Public-private partners developing Waupaca neighborhood

By Robert Cloud


Located near the Waupaca Municipal Airport, Eastgate Estates is a residential subdivision that provides jobs and training for at-risk youths and homes for low and moderate income families.

Since the first home was finished in May 2010, the CAP Services’ project has completed seven homes and is currently constructing an eighth house.

There are also three market-value homes in Eastgate Estates that were built by private contractors.

CAP Services has sold six of its seven completed homes.

The remaining house will be sold to a family with a household income at or below 80 percent of Waupaca County’s median income, which is $45,750 for a family of three, according to CAP CEO Mary Patoka.

One reason the homes are more affordable is that they are built by Fresh Start, a CAP Services project that provides employment and training for young adults.

Fresh Start teaches participants the basics of construction, beginning with how to use hammers, saws, drills, measuring tape. By the end of the program, participants know how to build the framing, walls, roofing and finished carpentry in a home.

Fresh Start also helps participants earn their high school equivalence degrees and develop a productive attitude about their work.

“Currently, there are 17 enrolled,” Patoka said. “There have been 92 young people – aged 16 to 24 – served in the Waupaca Fresh Start program since its inception in 2009.”

Each single family home within the subdivision must be a minimum of 1,200 square feet. Fresh Start homes average between 1,400 and 1,500 square feet, while the market-value homes are larger than that.

“The average price of Fresh Start homes is $130,000 to date,” Patoka said. “We are trying to apply any subsidy we have against the purchase price to make it affordable, and help families realize they could get into home ownership. This means the sale price might be closer to $115,000.”

Every home buyer must secure a first mortgage with a conventional bank, the Federal Housing Administration or the U.S. Department of Agriculture.

CAP uses some of its capital for the second mortage, that is designed to lower the monthly payments to meet HUD’s guidelines of no more than 30 percent of income should be spent on housing.

The sources of the funds for second mortgages come from the Federal Home Loan Bank of Chicago and the Wisconsin Department of Administration-Housing.

Eastgate Estates is located in the city of Waupaca’s TIF District 8.

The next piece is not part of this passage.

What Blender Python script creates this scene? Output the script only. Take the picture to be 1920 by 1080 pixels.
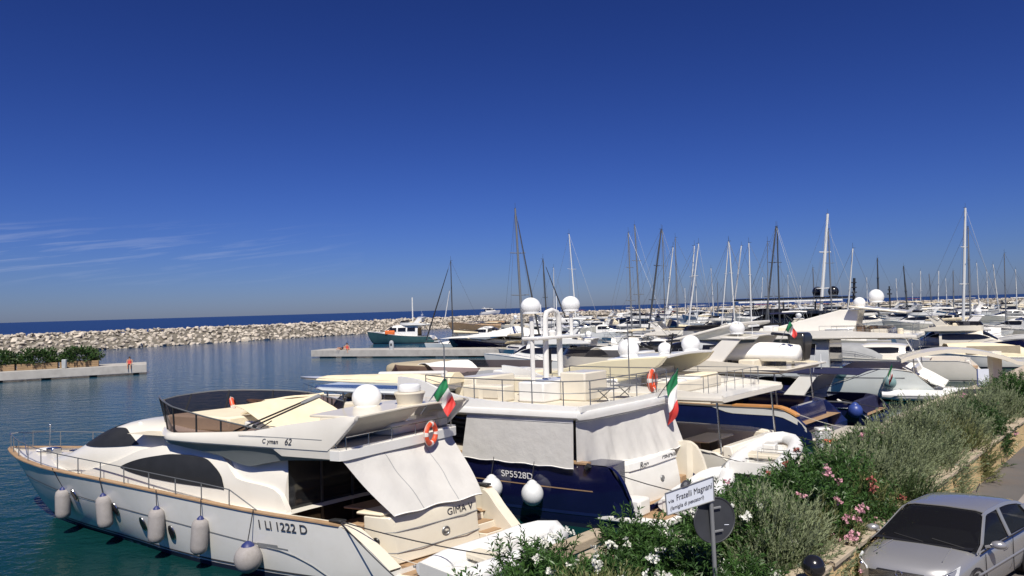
import bpy, bmesh, math, random
import numpy as np
from mathutils import Vector, Matrix
for o in list(bpy.data.objects): bpy.data.objects.remove(o, do_unlink=True)
S = bpy.context.scene
COL = S.collection
R = math.radians
PI = math.pi

# ------------------------------------------------------------------ camera
FPX, EYE = 1350.0, 7.0                       # focal length in pixels of a 1920 wide picture, eye height over the water
PITCH, ROLL = math.atan(38/FPX), R(1.63)
_fw = Vector((0, math.cos(PITCH), math.sin(PITCH))); _u0 = Vector((0, -math.sin(PITCH), math.cos(PITCH)))
_rt = Vector((math.cos(ROLL), 0, 0)) - _u0*math.sin(ROLL)
_up = _u0*math.cos(ROLL) + Vector((math.sin(ROLL), 0, 0))
cam = bpy.data.cameras.new('camera'); cam.lens = 36*FPX/1920; cam.sensor_width = 36; cam.clip_start = .1; cam.clip_end = 60000
camo = bpy.data.objects.new('camera', cam); COL.objects.link(camo)
camo.matrix_world = Matrix(((_rt.x, _up.x, -_fw.x, 0), (_rt.y, _up.y, -_fw.y, 0), (_rt.z, _up.z, -_fw.z, EYE), (0, 0, 0, 1)))
S.camera = camo
# ------------------------------------------------------------------ light
SKY_TINT, SKY_GAMMA = (.106, .139, .295, 1), 1.45
SUN = Vector((.05, -.58, .81)).normalized()
W = bpy.data.worlds.new('World'); S.world = W; W.use_nodes = True
wn, wl = W.node_tree.nodes, W.node_tree.links
wn.clear()
sky = wn.new('ShaderNodeTexSky'); sky.sky_type = 'NISHITA'; sky.sun_disc = False
sky.sun_elevation = math.asin(SUN.z); sky.sun_rotation = math.atan2(SUN.x, SUN.y)
sky.altitude = 0; sky.air_density = 1.0; sky.dust_density = .25; sky.ozone_density = 3.0
def wnode(t, **kw):
    n = wn.new(t)
    for k, v in kw.items(): setattr(n, k, v)
    return n
tc = wnode('ShaderNodeTexCoord')
sep = wnode('ShaderNodeSeparateXYZ'); wl.new(tc.outputs['Generated'], sep.inputs[0])
def wmath(op, a, b=None, c=None):
    n = wnode('ShaderNodeMath', operation=op)
    for i, x in enumerate((a, b, c)):
        if x is None: continue
        if isinstance(x, (int, float)): n.inputs[i].default_value = x
        else: wl.new(x, n.inputs[i])
    return n.outputs[0]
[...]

“The TIF was struggling and the city looked for ways to turn things around,” Patoka said. “When retail development was stalled in that area, the city sought out CAP to see if development of housing was a good match,” Patoka said.

Of the 63 lots available in Eastgate Estates, 20 are set aside to be sold to households with less than 80 percent county median income.

The development of the subdivision included debt CAP took on for the infrastructure. CAP applied for Community Development Block Grant funds as well to finance the project.

“It’s some of this financing that requires one-third of the lots be developed specifically for low to moderate income households,” Patoka said.

The Developer Agreement also outlined what the city would be responsible for and what CAP would be.

The city provided the land, the CDBG grant and street lights. CAP financed all the infrastructure – streets, water, sewer, curbs – at a minimum investment of $1.2 million.

The additional property taxes generated by the new homes will be used to cover the city’s costs for the project.

In addition to being located in a TIF District, which helped subsidize the project’s intial costs, CAP Services has received funding from a variety of public and private sources.

The Waupaca Area Community Foundation, the Community Foundation for the Fox Valley Region, individual donors and local businesses have all contributed to the project.

Patoka said the collaboration of private and public organizations makes projects like Eastgate Estates feasible.

“CAP has historically sought out partners in both the government and private sector to meet the needs of low and moderate income families in our communities,” Patoka said. “We sometimes can do what is too risky for government, but also what might not be profitable enough for the private sector.”